Statement-1: Let $\vec r$ be any vector in space. Then, $\vec r=(\vec r-\hat i)\hat i+(\vec r-\hat j)\hat j+(\vec r-\hat k)\hat k$

Statement-2: If $\vec a,\vec b,\vec c$ are three non-coplanar vectors in space and r is vectors in any space,  then $\vec r=\left\{\frac{\vec r.\vec a}{|\vec a|^2}\right\}\vec a+\left\{\frac{\vec r.\vec b}{|\vec b|^2}\right\}\vec b+\left\{\frac{\vec r.\vec c}{|\vec c|^2}\right\}\vec c$

Statement-1 is True, Statement-2 is True; Statement-2 is a correct explanation for Statement-1.

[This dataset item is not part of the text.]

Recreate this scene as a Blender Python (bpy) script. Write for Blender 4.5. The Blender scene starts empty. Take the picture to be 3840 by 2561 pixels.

We know that any vector in space can be written as a linear combination of three non-coplanar vectors.

$∴\vec r=x\hat a+y\hat b+z\hat c$   ...(i)

where $\hat a,\hat b$ and $\hat c$ are unit vectors along $\vec a,\vec b$ and $\vec c$ respectively.

Clearly, x, y and z are projections of $\vec r$ on $\vec a,\vec b$ and $\vec c$ respectively.

$∴x=\frac{\vec r.\vec a}{|\vec a|},y=\frac{\vec r.\vec b}{|\vec b|}$ and $\frac{\vec r.\vec c}{|\vec c|}$

Substituting the values of x, y, z in (i), we get

$\vec r=\frac{\vec r.\vec a}{|\vec a|}\vec a+\frac{\vec r.\vec b}{|\vec b|}\vec b+\frac{\vec r.\vec c}{|\vec c|}\vec c$

$⇒\vec r=\left\{\frac{\vec r.\vec a}{|\vec a|^2}\right\}\vec a+\left\{\frac{\vec r.\vec b}{|\vec b|^2}\right\}\vec b+\left\{\frac{\vec r.\vec c}{|\vec c|^2}\right\}\vec c$

So, statement-2 is true.

On replacing $\vec a,\vec b$ and $\vec c$ by $\hat i,\hat j$ and $\hat k$, in statement-2, we obtain statement-1.

So, statement-1 is also true and statement-2 is a correct explanation of statement-1.